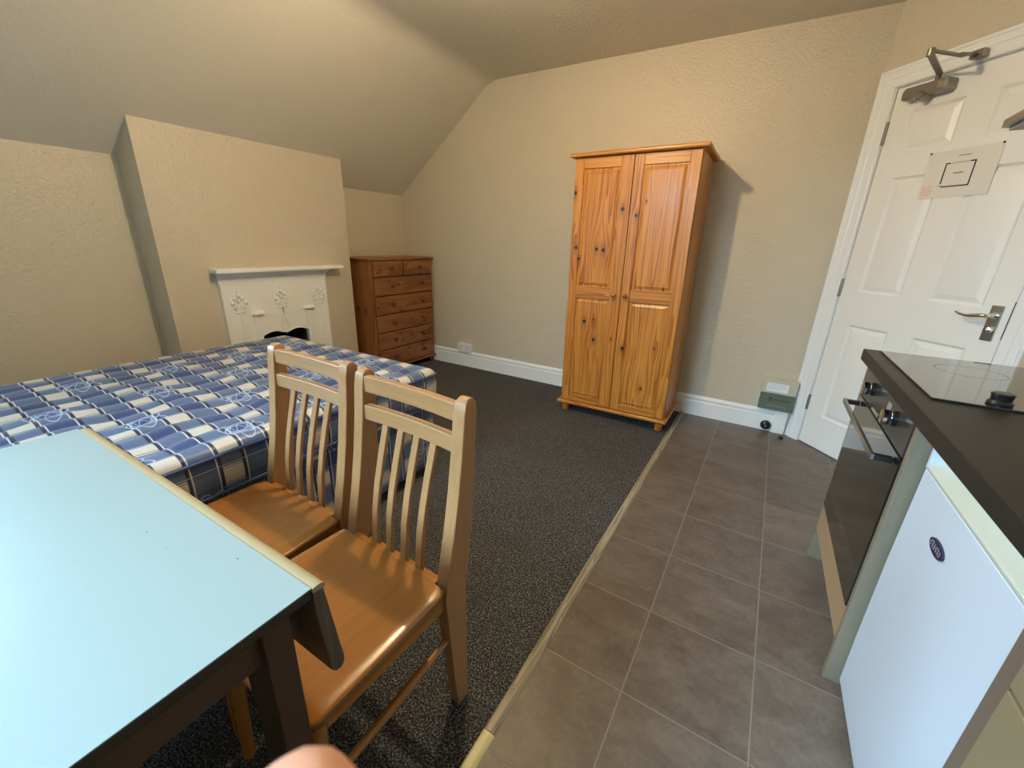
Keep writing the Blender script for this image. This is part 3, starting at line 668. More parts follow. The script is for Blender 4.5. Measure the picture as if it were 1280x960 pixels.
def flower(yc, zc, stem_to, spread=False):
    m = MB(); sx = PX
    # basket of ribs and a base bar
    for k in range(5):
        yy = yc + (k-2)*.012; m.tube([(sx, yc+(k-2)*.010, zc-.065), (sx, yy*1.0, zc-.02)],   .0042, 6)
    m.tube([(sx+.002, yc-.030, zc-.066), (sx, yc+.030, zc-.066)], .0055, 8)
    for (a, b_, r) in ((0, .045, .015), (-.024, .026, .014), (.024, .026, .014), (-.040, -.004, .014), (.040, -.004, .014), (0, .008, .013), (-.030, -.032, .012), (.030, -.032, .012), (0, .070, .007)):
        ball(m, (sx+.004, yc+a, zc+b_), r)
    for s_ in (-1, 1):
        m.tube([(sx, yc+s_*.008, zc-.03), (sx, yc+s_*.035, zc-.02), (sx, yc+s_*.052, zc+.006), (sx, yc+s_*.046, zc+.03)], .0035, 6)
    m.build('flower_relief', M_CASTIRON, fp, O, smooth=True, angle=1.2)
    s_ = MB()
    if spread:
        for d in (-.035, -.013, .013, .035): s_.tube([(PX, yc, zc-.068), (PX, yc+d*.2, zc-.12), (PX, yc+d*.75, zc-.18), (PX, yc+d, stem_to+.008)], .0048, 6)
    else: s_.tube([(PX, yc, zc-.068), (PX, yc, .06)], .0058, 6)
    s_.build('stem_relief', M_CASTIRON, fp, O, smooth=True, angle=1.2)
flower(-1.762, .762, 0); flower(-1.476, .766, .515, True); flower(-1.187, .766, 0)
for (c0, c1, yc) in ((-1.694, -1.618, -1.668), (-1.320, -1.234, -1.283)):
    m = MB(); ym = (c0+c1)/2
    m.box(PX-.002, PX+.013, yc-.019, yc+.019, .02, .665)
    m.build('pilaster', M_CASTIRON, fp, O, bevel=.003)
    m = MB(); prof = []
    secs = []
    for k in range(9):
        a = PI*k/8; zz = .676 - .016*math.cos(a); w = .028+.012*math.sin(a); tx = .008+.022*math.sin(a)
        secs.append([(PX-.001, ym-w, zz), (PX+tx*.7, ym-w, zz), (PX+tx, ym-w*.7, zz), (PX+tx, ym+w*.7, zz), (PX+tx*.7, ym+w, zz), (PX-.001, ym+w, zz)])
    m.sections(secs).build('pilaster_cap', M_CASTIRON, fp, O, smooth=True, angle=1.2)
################
Reproduce every line exactly and omit all pictures.

TASK ANSWER:
Keep writing the Blender script for this image. This is part 3, starting at line 668. More parts follow. The script is for Blender 4.5. Measure the picture as if it were 1280x960 pixels.
def flower(yc, zc, stem_to, spread=False):
    m = MB(); sx = PX
    # basket of ribs and a base bar
    for k in range(5):
        yy = yc + (k-2)*.012; m.tube([(sx, yc+(k-2)*.010, zc-.065), (sx, yy*1.0, zc-.02)],   .0042, 6)
    m.tube([(sx+.002, yc-.030, zc-.066), (sx, yc+.030, zc-.066)], .0055, 8)
    for (a, b_, r) in ((0, .045, .015), (-.024, .026, .014), (.024, .026, .014), (-.040, -.004, .014), (.040, -.004, .014), (0, .008, .013), (-.030, -.032, .012), (.030, -.032, .012), (0, .070, .007)):
        ball(m, (sx+.004, yc+a, zc+b_), r)
    for s_ in (-1, 1):
        m.tube([(sx, yc+s_*.008, zc-.03), (sx, yc+s_*.035, zc-.02), (sx, yc+s_*.052, zc+.006), (sx, yc+s_*.046, zc+.03)], .0035, 6)
    m.build('flower_relief', M_CASTIRON, fp, O, smooth=True, angle=1.2)
    s_ = MB()
    if spread:
        for d in (-.035, -.013, .013, .035): s_.tube([(PX, yc, zc-.068), (PX, yc+d*.2, zc-.12), (PX, yc+d*.75, zc-.18), (PX, yc+d, stem_to+.008)], .0048, 6)
    else: s_.tube([(PX, yc, zc-.068), (PX, yc, .06)], .0058, 6)
    s_.build('stem_relief', M_CASTIRON, fp, O, smooth=True, angle=1.2)
flower(-1.762, .762, 0); flower(-1.476, .766, .515, True); flower(-1.187, .766, 0)
for (c0, c1, yc) in ((-1.694, -1.618, -1.668), (-1.320, -1.234, -1.283)):
    m = MB(); ym = (c0+c1)/2
    m.box(PX-.002, PX+.013, yc-.019, yc+.019, .02, .665)
    m.build('pilaster', M_CASTIRON, fp, O, bevel=.003)
    m = MB(); prof = []
    secs = []
    for k in range(9):
        a = PI*k/8; zz = .676 - .016*math.cos(a); w = .028+.012*math.sin(a); tx = .008+.022*math.sin(a)
        secs.append([(PX-.001, ym-w, zz), (PX+tx*.7, ym-w, zz), (PX+tx, ym-w*.7, zz), (PX+tx, ym+w*.7, zz), (PX+tx*.7, ym+w, zz), (PX-.001, ym+w, zz)])
    m.sections(secs).build('pilaster_cap', M_CASTIRON, fp, O, smooth=True, angle=1.2)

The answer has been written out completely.